The Tortoise and The Hare: Building a Culture of Analytics

Dateline: April 22, 2016

Welcome to our Friday WRAP – one thought-provoking idea to think about over the weekend.

Building a culture of analytics combines change management with technical competence.  Running the organization by numbers and data is not always understood or accepted.  Recently, one of my International Institute of Analytics colleagues, Bill Franks, wrote a thought provoking blog about the speed of injecting an analytics mindset into an organization.  His blog, Change Your Business One Metric at a Time, tells the story of one of his clients who introduced one metric a month into his leadership team meetings.  While this pace was tortoise-like, compared to a hare-like approach of  introducing the complete change at one time, Franks observed,

My client could have taken the faster, hare-like approach and created an entire new suite of monthly summaries right from the start. After all, we had all of the analytics completed and the data was available. However, he had a goal to get the executives to change over the fiscal year, which gave him some time. He was concerned that throwing everything at them at once would overwhelm them and cause a lot of pushback. So, he took a different approach.

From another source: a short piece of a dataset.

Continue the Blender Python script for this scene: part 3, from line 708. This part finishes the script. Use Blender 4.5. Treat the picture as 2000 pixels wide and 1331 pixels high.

The first month, he added one simple customer-oriented metric to his presentation. He took the time to explain it and discuss why it was relevant. It was a digestible change and the executives accepted it. He left it the same way for one additional month and ensured that the executives remained comfortable with it. Then, he added a second customer-oriented metric to his presentation. Building on what they already knew, it too was easy to digest. Over the course of the year, he continued to add more customer views into his monthly presentation, including complex and nuanced metrics.

By the end of the fiscal year, the VP did successfully migrate the executive team to understanding and embracing a customer view of the business. The monthly presentation contained a fair number of new metrics and analytics and he was able to get the executives to begin to look at their business differently. At the end of the year, he felt that he wouldn’t have succeeded any faster if he had pushed harder. In fact, he wasn’t sure he would have succeeded at all.

How do you introduce change into your organization?  Are you a tortoise or a hare?

That’s a WRAP!  Have a great weekend!